The Germans never admit damage to military objectives, but they acknowledge civilian casualties after our bigger raids. After the Hamburg raid of 2 nights ago they described the casualties as heavy. The papers here reproduce this with pride. Two years ago we would all have been aghast at the idea of killing civilians. I remember saying to someone during the blitz, when the RAF were hitting back as best they could, “In a year’s time you’ll see headlines in the Daily Express: ‘Successful raid on Berlin Orphanage. Babies Set on Fire’.” It hasn’t come to that yet, but that is the direction we are going in.
[1] Lieutenant-General Sir W. Douglas S. Brownrigg (1886-1946) was Adjutant-General to the British Expeditionary Force, 1939-40. He retired in 1940 but was appointed Zone and Sector Commander of the Home Guard, 1941.

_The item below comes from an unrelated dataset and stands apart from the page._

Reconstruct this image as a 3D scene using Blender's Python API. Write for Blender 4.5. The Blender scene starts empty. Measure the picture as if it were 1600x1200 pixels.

[2] Herbert Read (1893-1968; Kt. 1953), poet, critic, educator and interpreter of modern art. Served in World War 1 (DSO, MC) and was particularly influential in the thirties and forties. He was assistant keeper at the Victoria & Albert Museum, and taught at Edinburgh University, 1931-2. Edited the Burlington Magazine, 1933-39. His Education through Art was an important influence after the war. He was an influential supporter of anarchism after World War 1 at least until he was knighted.
[3] The anti-aircraft branch of the Home Guard, under General Sir Frederick Pile (1884-1976, Bt.), was equipped with rocket launchers. These were each capable of firing two one-hundredweight rockets and were massed in batteries of sixty-four. Not all the rockets would necessarily be fired at once. The rockets were not particularly accurate, but they created a ‘box’ of shrapnel capable of damaging and bringing down planes. In my experience on rocket battery 101 at Iver, near Slough, they were not used against low-flying planes in built-up areas because they were liable to sheer off the roofs of houses surrounding the battery. Orwell probably dropped ‘now’ from the typescript because these guns, though to a small extent manned by full-time servicemen, were, like the spigot mortar, chiefly Home Guard weapons.